• _Given information_:

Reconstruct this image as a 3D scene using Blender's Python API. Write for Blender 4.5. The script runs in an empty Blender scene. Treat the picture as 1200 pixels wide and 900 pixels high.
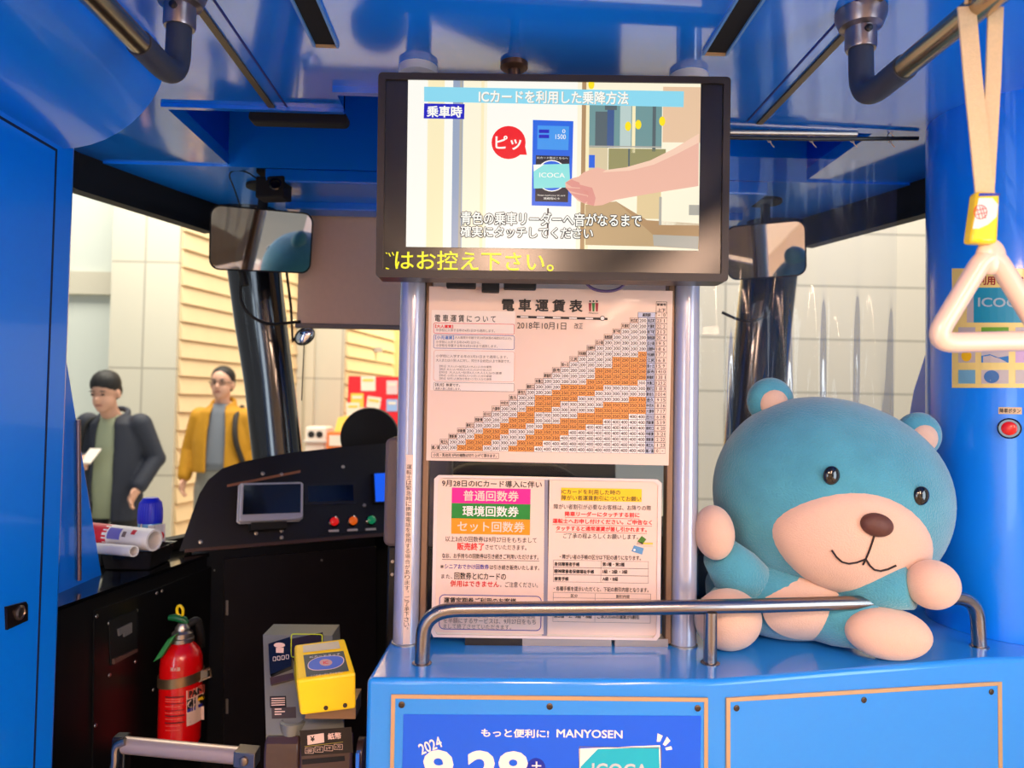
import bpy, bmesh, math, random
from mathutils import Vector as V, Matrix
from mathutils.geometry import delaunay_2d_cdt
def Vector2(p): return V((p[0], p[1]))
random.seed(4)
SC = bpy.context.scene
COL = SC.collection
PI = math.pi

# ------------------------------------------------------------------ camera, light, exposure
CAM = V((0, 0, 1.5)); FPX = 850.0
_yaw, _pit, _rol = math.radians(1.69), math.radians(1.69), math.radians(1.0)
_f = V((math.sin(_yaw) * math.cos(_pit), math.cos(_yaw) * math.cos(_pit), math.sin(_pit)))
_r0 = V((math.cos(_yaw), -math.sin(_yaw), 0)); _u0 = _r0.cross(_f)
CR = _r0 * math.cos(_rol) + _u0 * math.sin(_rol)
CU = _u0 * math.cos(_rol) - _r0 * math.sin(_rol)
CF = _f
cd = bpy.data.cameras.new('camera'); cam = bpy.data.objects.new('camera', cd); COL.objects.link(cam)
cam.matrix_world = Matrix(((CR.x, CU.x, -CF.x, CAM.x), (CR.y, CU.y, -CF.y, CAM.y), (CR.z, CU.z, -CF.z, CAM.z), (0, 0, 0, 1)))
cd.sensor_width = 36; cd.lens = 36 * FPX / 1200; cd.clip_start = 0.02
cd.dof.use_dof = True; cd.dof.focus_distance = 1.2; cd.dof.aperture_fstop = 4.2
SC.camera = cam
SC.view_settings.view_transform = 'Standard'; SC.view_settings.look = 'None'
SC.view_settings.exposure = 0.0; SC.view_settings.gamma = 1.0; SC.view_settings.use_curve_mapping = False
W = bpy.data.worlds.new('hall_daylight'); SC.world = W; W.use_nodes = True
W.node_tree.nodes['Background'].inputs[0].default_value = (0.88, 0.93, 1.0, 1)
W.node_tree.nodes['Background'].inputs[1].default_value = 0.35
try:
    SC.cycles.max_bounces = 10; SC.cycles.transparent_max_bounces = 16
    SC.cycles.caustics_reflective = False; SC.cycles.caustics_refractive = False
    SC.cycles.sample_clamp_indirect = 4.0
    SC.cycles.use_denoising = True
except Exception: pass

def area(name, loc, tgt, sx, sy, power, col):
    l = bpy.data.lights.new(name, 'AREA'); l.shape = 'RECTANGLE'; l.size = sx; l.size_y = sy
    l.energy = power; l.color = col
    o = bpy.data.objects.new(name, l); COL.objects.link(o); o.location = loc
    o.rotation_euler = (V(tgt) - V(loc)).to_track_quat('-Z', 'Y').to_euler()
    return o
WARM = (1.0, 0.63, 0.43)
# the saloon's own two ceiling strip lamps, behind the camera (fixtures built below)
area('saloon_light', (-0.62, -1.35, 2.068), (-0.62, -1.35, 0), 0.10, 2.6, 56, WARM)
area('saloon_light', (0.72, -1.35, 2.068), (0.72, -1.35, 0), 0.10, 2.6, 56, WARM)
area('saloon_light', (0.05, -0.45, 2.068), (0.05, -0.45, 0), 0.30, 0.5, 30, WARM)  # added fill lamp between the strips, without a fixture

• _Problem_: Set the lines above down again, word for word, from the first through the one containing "PI = math.pi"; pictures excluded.

• _Solved problem_:
Reconstruct this image as a 3D scene using Blender's Python API. Write for Blender 4.5. The script runs in an empty Blender scene. Treat the picture as 1200 pixels wide and 900 pixels high.
import bpy, bmesh, math, random
from mathutils import Vector as V, Matrix
from mathutils.geometry import delaunay_2d_cdt
def Vector2(p): return V((p[0], p[1]))
random.seed(4)
SC = bpy.context.scene
COL = SC.collection
PI = math.pi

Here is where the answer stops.